>> begin
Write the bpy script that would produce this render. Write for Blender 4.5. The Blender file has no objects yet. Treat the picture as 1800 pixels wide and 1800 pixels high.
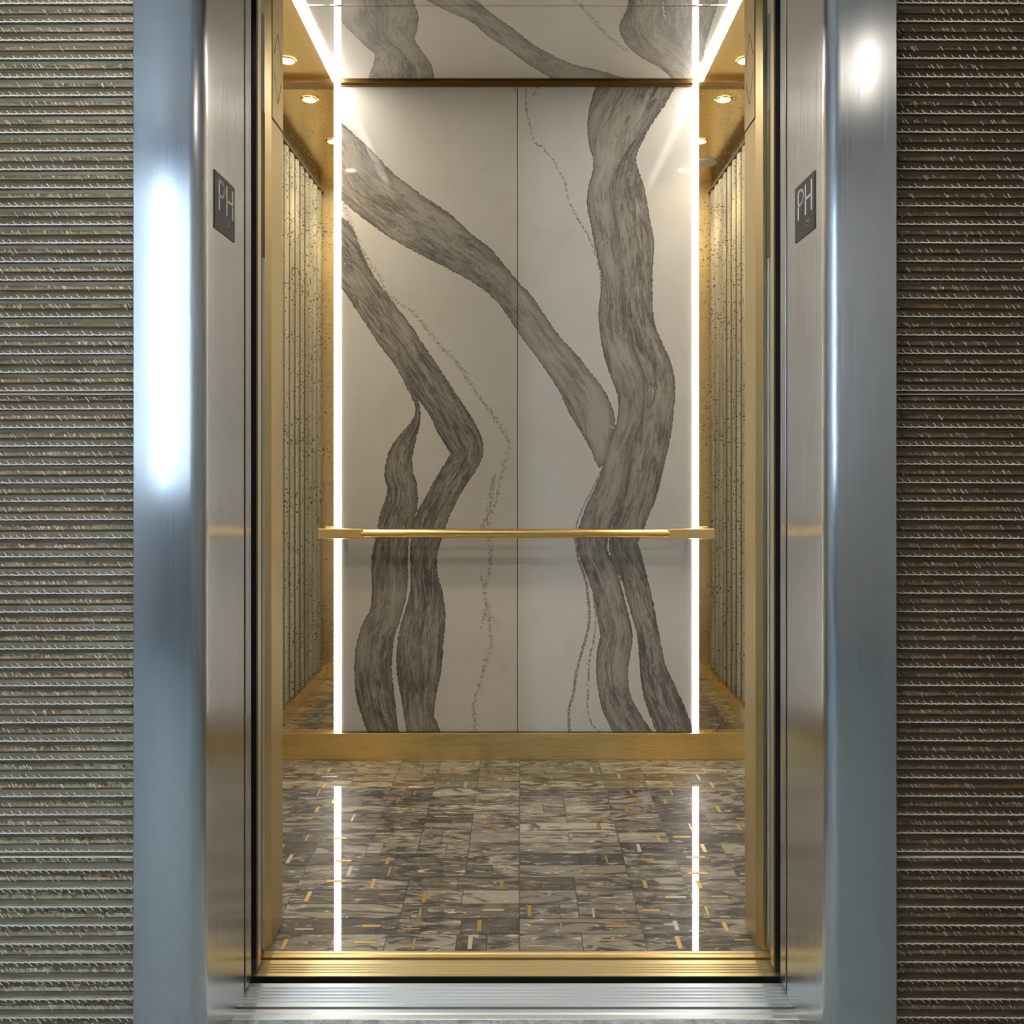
import bpy, bmesh, math, random
import numpy as np
random.seed(7)
rng = np.random.default_rng(7)
S = bpy.context.scene
COL = S.collection
PI = math.pi

# ------------------------------------------------------------------ photograph measurements
F, VX, VY, H = 1575.0, 914.0, 810.0, 1.165        # focal length, principal point, camera height
D_BACK, S_BACK = 3.505, 449.4
Z_CEIL = 2.64

# ------------------------------------------------------------------ mesh helpers
class MB:
    def __init__(self):
        self.v, self.f, self.m, self.sm = [], [], [], []
    def add(self, verts, faces, mi=0, smooth=False):
        o = len(self.v)
        self.v += [tuple(p) for p in verts]
        for f in faces:
            self.f.append([i + o for i in f]); self.m.append(mi); self.sm.append(smooth)
        return self
    def box(self, x0, x1, y0, y1, z0, z1, mi=0):
        x0, x1 = min(x0, x1), max(x0, x1); y0, y1 = min(y0, y1), max(y0, y1)
        v = [(x0,y0,z0),(x1,y0,z0),(x1,y1,z0),(x0,y1,z0),(x0,y0,z1),(x1,y0,z1),(x1,y1,z1),(x0,y1,z1)]
        return self.add(v, [(0,3,2,1),(4,5,6,7),(0,1,5,4),(1,2,6,5),(2,3,7,6),(3,0,4,7)], mi)
    def extr_z(self, prof, z0, z1, mi=0, smooth=False):
        n = len(prof); a = sum(prof[i][0]*prof[(i+1)%n][1]-prof[(i+1)%n][0]*prof[i][1] for i in range(n))
        if a < 0: prof = prof[::-1]
        v = [(x,y,z0) for x,y in prof] + [(x,y,z1) for x,y in prof]
        f = [(i,(i+1)%n,(i+1)%n+n,i+n) for i in range(n)] + [tuple(range(n))[::-1], tuple(range(n,2*n))]
        return self.add(v, f, mi, smooth)
    def extr_x(self, prof, x0, x1, mi=0, smooth=False):   # prof in (y,z)
        n = len(prof); a = sum(prof[i][0]*prof[(i+1)%n][1]-prof[(i+1)%n][0]*prof[i][1] for i in range(n))
        if a < 0: prof = prof[::-1]
        v = [(x0,y,z) for y,z in prof] + [(x1,y,z) for y,z in prof]
        f = [(i,(i+1)%n,(i+1)%n+n,i+n) for i in range(n)] + [tuple(range(n))[::-1], tuple(range(n,2*n))]
        return self.add(v, f, mi, smooth)
    def cyl(self, a, b, r, n=32, mi=0, r2=None, caps=True):
        from mathutils import Vector
        a, b = Vector(a), Vector(b); d = (b-a).normalized()
        u = d.orthogonal().normalized(); w = d.cross(u); r2 = r if r2 is None else r2
        v = []
        for c, rr in ((a, r), (b, r2)):
            v += [tuple(c + u*math.cos(2*PI*i/n)*rr + w*math.sin(2*PI*i/n)*rr) for i in range(n)]
        self.add(v, [(i,(i+1)%n,(i+1)%n+n,i+n) for i in range(n)], mi, True)
        if caps: self.add(v, [tuple(range(n))[::-1], tuple(range(n,2*n))], mi)
        return self
    def disc(self, c, r, n=32, mi=0, up=False):
        v = [(c[0]+r*math.cos(2*PI*i/n), c[1]+r*math.sin(2*PI*i/n), c[2]) for i in range(n)]
        return self.add(v, [tuple(range(n)) if up else tuple(range(n))[::-1]], mi)
    def lathe(self, c, prof, n=40, mi=0):                 # prof (r,z) about a vertical axis
        v = []; k = len(prof)
        for r, z in prof: v += [(c[0]+r*math.cos(2*PI*i/n), c[1]+r*math.sin(2*PI*i/n), c[2]+z) for i in range(n)]
        f = [(j*n+i, j*n+(i+1)%n, (j+1)*n+(i+1)%n, (j+1)*n+i) for j in range(k-1) for i in range(n)]
        return self.add(v, f, mi, True)
    def build(self, name, mats, parent=None, bevel=0, sharp=35):
        o = (0,0,0) if parent is None else tuple(WORLD[parent.name])
        me = bpy.data.meshes.new(name)
        me.from_pydata([(x-o[0],y-o[1],z-o[2]) for x,y,z in self.v], [], self.f)
        for mt in (mats if isinstance(mats, (list, tuple)) else [mats]): me.materials.append(mt)
        me.polygons.foreach_set('material_index', self.m)
        me.polygons.foreach_set('use_smooth', self.sm)
        me.update()
        if any(self.sm): me.set_sharp_from_angle(angle=math.radians(sharp))
        ob = bpy.data.objects.new(name, me); COL.objects.link(ob)
        WORLD[ob.name] = o
        if parent is not None: ob.parent = parent
        if bevel:
            b = ob.modifiers.new('bevel', 'BEVEL'); b.width = bevel; b.segments = 2; b.limit_method = 'ANGLE'
        return ob
WORLD = {}
def tag(o, label=None, cat=None, group=None, kind=None):
    for k, v in (('label', label), ('category', cat), ('group', group), ('kind', kind)):
        if v: o[k] = v
    return o
def thing(name, loc, label, cat, group=None):
    o = bpy.data.objects.new(name, None); COL.objects.link(o); o.location = loc; o.empty_display_size = .05
    WORLD[o.name] = loc
    return tag(o, label, cat, group)
def struct(o): return tag(o, kind='structure')
def dup(root, loc, label):
    r = root.copy(); COL.objects.link(r); r.location = loc; r['label'] = label
    for ch in list(root.children):
        c = ch.copy(); COL.objects.link(c); c.parent = r
        for g in list(ch.children):
            d = g.copy(); COL.objects.link(d); d.parent = c
    return r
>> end
● Task brief:
Using the material above, return every line exactly as it appears, minus the pictures.

● Right answer:
Write the bpy script that would produce this render. Write for Blender 4.5. The Blender file has no objects yet. Treat the picture as 1800 pixels wide and 1800 pixels high.
import bpy, bmesh, math, random
import numpy as np
random.seed(7)
rng = np.random.default_rng(7)
S = bpy.context.scene
COL = S.collection
PI = math.pi

# ------------------------------------------------------------------ photograph measurements
F, VX, VY, H = 1575.0, 914.0, 810.0, 1.165        # focal length, principal point, camera height
D_BACK, S_BACK = 3.505, 449.4
Z_CEIL = 2.64

# ------------------------------------------------------------------ mesh helpers
class MB:
    def __init__(self):
        self.v, self.f, self.m, self.sm = [], [], [], []
    def add(self, verts, faces, mi=0, smooth=False):
        o = len(self.v)
        self.v += [tuple(p) for p in verts]
        for f in faces:
            self.f.append([i + o for i in f]); self.m.append(mi); self.sm.append(smooth)
        return self
    def box(self, x0, x1, y0, y1, z0, z1, mi=0):
        x0, x1 = min(x0, x1), max(x0, x1); y0, y1 = min(y0, y1), max(y0, y1)
        v = [(x0,y0,z0),(x1,y0,z0),(x1,y1,z0),(x0,y1,z0),(x0,y0,z1),(x1,y0,z1),(x1,y1,z1),(x0,y1,z1)]
        return self.add(v, [(0,3,2,1),(4,5,6,7),(0,1,5,4),(1,2,6,5),(2,3,7,6),(3,0,4,7)], mi)
    def extr_z(self, prof, z0, z1, mi=0, smooth=False):
        n = len(prof); a = sum(prof[i][0]*prof[(i+1)%n][1]-prof[(i+1)%n][0]*prof[i][1] for i in range(n))
        if a < 0: prof = prof[::-1]
        v = [(x,y,z0) for x,y in prof] + [(x,y,z1) for x,y in prof]
        f = [(i,(i+1)%n,(i+1)%n+n,i+n) for i in range(n)] + [tuple(range(n))[::-1], tuple(range(n,2*n))]
        return self.add(v, f, mi, smooth)
    def extr_x(self, prof, x0, x1, mi=0, smooth=False):   # prof in (y,z)
        n = len(prof); a = sum(prof[i][0]*prof[(i+1)%n][1]-prof[(i+1)%n][0]*prof[i][1] for i in range(n))
        if a < 0: prof = prof[::-1]
        v = [(x0,y,z) for y,z in prof] + [(x1,y,z) for y,z in prof]
        f = [(i,(i+1)%n,(i+1)%n+n,i+n) for i in range(n)] + [tuple(range(n))[::-1], tuple(range(n,2*n))]
        return self.add(v, f, mi, smooth)
    def cyl(self, a, b, r, n=32, mi=0, r2=None, caps=True):
        from mathutils import Vector
        a, b = Vector(a), Vector(b); d = (b-a).normalized()
        u = d.orthogonal().normalized(); w = d.cross(u); r2 = r if r2 is None else r2
        v = []
        for c, rr in ((a, r), (b, r2)):
            v += [tuple(c + u*math.cos(2*PI*i/n)*rr + w*math.sin(2*PI*i/n)*rr) for i in range(n)]
        self.add(v, [(i,(i+1)%n,(i+1)%n+n,i+n) for i in range(n)], mi, True)
        if caps: self.add(v, [tuple(range(n))[::-1], tuple(range(n,2*n))], mi)
        return self
    def disc(self, c, r, n=32, mi=0, up=False):
        v = [(c[0]+r*math.cos(2*PI*i/n), c[1]+r*math.sin(2*PI*i/n), c[2]) for i in range(n)]
        return self.add(v, [tuple(range(n)) if up else tuple(range(n))[::-1]], mi)
    def lathe(self, c, prof, n=40, mi=0):                 # prof (r,z) about a vertical axis
        v = []; k = len(prof)
        for r, z in prof: v += [(c[0]+r*math.cos(2*PI*i/n), c[1]+r*math.sin(2*PI*i/n), c[2]+z) for i in range(n)]
        f = [(j*n+i, j*n+(i+1)%n, (j+1)*n+(i+1)%n, (j+1)*n+i) for j in range(k-1) for i in range(n)]
        return self.add(v, f, mi, True)
    def build(self, name, mats, parent=None, bevel=0, sharp=35):
        o = (0,0,0) if parent is None else tuple(WORLD[parent.name])
        me = bpy.data.meshes.new(name)
        me.from_pydata([(x-o[0],y-o[1],z-o[2]) for x,y,z in self.v], [], self.f)
        for mt in (mats if isinstance(mats, (list, tuple)) else [mats]): me.materials.append(mt)
        me.polygons.foreach_set('material_index', self.m)
        me.polygons.foreach_set('use_smooth', self.sm)
        me.update()
        if any(self.sm): me.set_sharp_from_angle(angle=math.radians(sharp))
        ob = bpy.data.objects.new(name, me); COL.objects.link(ob)
        WORLD[ob.name] = o
        if parent is not None: ob.parent = parent
        if bevel:
            b = ob.modifiers.new('bevel', 'BEVEL'); b.width = bevel; b.segments = 2; b.limit_method = 'ANGLE'
        return ob
WORLD = {}
def tag(o, label=None, cat=None, group=None, kind=None):
    for k, v in (('label', label), ('category', cat), ('group', group), ('kind', kind)):
        if v: o[k] = v
    return o
def thing(name, loc, label, cat, group=None):
    o = bpy.data.objects.new(name, None); COL.objects.link(o); o.location = loc; o.empty_display_size = .05
    WORLD[o.name] = loc
    return tag(o, label, cat, group)
def struct(o): return tag(o, kind='structure')
def dup(root, loc, label):
    r = root.copy(); COL.objects.link(r); r.location = loc; r['label'] = label
    for ch in list(root.children):
        c = ch.copy(); COL.objects.link(c); c.parent = r
        for g in list(ch.children):
            d = g.copy(); COL.objects.link(d); d.parent = c
    return r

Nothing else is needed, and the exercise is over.